Devant un public exalté et divisé, François Ruffin a confirmé son « profond désaccord moral et électoral » avec Jean-Luc Mélenchon et La France Insoumise, samedi lors d’un débat à la Fête de l’Humanité à Brétigny-sur-Orge (Essonne).
Le député de la Somme, qui a rompu avec LFI lors de sa difficile campagne de réélection aux législatives, est arrivé sur la scène de l’Agora sous les huées, pour débattre avec d’autres députés de gauche sur le thème du rassemblement des classes populaires. La cause : son opposition publique croissante et répétée à Jean-Luc Mélenchon, qu’il accuse d’abandonner une partie de l’électorat rural pour se concentrer sur les jeunes et les quartiers. Déjà qualifié de « bouleau » pendant la campagne, le leader insoumis s’est vu cette semaine attribuer par M. Ruffin des propos méprisants à l’égard des électeurs populaires d’Hénin-Beaumont, territoire électoral de Marine Le Pen.
« Une erreur politique », a lui accusé, face à lui, le nouveau député insoumis Raphaël Arnault pour qui M. Ruffin avait « fait du mal à beaucoup de camarades, notamment à la jeunesse qui s’est mobilisée ». « Diviser les classes populaires entre elles n’est pas la bonne façon de faire les choses », a poursuivi le membre du mouvement antifasciste La Jeune Garde, acclamé par la foule.
Il est normal de « se disputer dans la famille »
En réponse, François Ruffin a évoqué une « maladresse » sans se montrer explicite. La Fête de l’Huma est « une fête de famille », et il est normal de « se disputer en famille », a-t-il dit. Mais sur le fond, il a réaffirmé son « désaccord moral et électoral profond et de longue date » avec LFI.
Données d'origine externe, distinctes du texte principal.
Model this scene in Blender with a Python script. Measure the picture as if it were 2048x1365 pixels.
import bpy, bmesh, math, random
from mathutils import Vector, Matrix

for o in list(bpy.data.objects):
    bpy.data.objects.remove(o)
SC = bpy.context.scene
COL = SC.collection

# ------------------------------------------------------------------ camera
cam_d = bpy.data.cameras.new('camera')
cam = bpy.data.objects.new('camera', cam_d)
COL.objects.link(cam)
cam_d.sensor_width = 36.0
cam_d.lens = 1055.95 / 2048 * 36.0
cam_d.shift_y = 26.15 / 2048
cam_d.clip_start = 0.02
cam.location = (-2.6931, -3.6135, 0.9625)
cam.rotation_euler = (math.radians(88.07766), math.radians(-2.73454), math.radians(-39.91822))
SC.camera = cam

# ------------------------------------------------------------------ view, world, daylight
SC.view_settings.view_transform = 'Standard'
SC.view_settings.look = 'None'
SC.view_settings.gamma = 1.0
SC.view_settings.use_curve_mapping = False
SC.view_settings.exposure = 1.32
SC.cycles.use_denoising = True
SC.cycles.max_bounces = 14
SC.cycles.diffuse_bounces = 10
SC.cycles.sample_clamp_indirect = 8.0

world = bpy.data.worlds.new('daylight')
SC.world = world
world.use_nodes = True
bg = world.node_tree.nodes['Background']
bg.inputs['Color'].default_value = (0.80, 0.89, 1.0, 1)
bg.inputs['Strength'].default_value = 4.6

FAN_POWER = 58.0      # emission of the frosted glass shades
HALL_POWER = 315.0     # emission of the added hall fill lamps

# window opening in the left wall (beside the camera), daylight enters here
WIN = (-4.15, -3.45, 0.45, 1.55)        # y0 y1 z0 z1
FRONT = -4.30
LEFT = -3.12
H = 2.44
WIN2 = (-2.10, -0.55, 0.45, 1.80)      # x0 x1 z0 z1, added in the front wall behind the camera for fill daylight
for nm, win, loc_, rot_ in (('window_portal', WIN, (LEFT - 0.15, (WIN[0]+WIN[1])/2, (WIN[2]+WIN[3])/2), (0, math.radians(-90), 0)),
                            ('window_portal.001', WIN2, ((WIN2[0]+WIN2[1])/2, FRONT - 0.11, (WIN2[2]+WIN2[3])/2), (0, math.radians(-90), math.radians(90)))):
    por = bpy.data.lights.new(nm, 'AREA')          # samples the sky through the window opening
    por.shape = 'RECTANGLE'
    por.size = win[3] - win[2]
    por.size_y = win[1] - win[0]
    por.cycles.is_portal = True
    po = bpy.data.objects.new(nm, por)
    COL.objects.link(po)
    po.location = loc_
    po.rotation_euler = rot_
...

Les huées se sont ensuite mêlées aux applaudissements, symbolisant la fracture à gauche sur les stratégies électorales à adopter pour parvenir à la victoire.
François Ruffin lance alors un défi à la foule : « Quand Jean-Luc Mélenchon dit qu’il faut tout faire pour les jeunes et les quartiers populaires, et abandonner le reste, qui est d’accord avec cette ligne ? » Face à quelques mains timidement levées, il répond qu’il faut « agir pour toutes les classes populaires ». Face à l’extrême droite qui « construit des murs », il veut « construire des ponts » entre les Français, convaincu qu’il y a « un immense terrain commun entre la France des villes et la France des tours, et un chemin pour les unir ».
Le député picard a déclaré avoir de « l’affection » pour Jean-Luc Mélenchon, qu’il considère comme « l’homme qui a rassemblé la gauche ». Mais il regrette le « ton » et la « radicalité » de son discours, qui conduirait à « perdre des voix ». Nouveaux sifflets d’une partie de la salle.
Pas question d’aller « séduire les racistes »
Pas question d’aller « séduire les racistes », a rétorqué Raphaël Arnault. La question de l’antiracisme doit même « être centrale » à gauche, a insisté le député du Vaucluse, comme l’avait fait avant lui le leader insoumis Manuel Bompard samedi devant ses partenaires du Nouveau Front populaire. Dans la foule, Achille a soutenu les propos de Raphaël Arnault. « Il ne faut pas vendre l’antiracisme sur l’autel des classes populaires rurales, blanches et en partie fantasmées », a expliqué le jeune militant.
« François Ruffin n’est pas un camarade »
Alors que le débat se terminait, certains ont chanté « François Ruffin n’est pas un camarade ». D’autres ont au contraire applaudi le député de la Somme. « On a fait un gros dossier contre Ruffin, mais je pense qu’il veut parler à toutes les classes populaires », a commenté Hans, 23 ans. Il estime néanmoins « important » que Raphaël Arnault rappelle qu’il ne faut « pas céder sur l’antiracisme ». « Le débat s’est transformé en combat politique, chacun campe sur ses positions comme s’il jouait déjà 2027 », regrette Achille.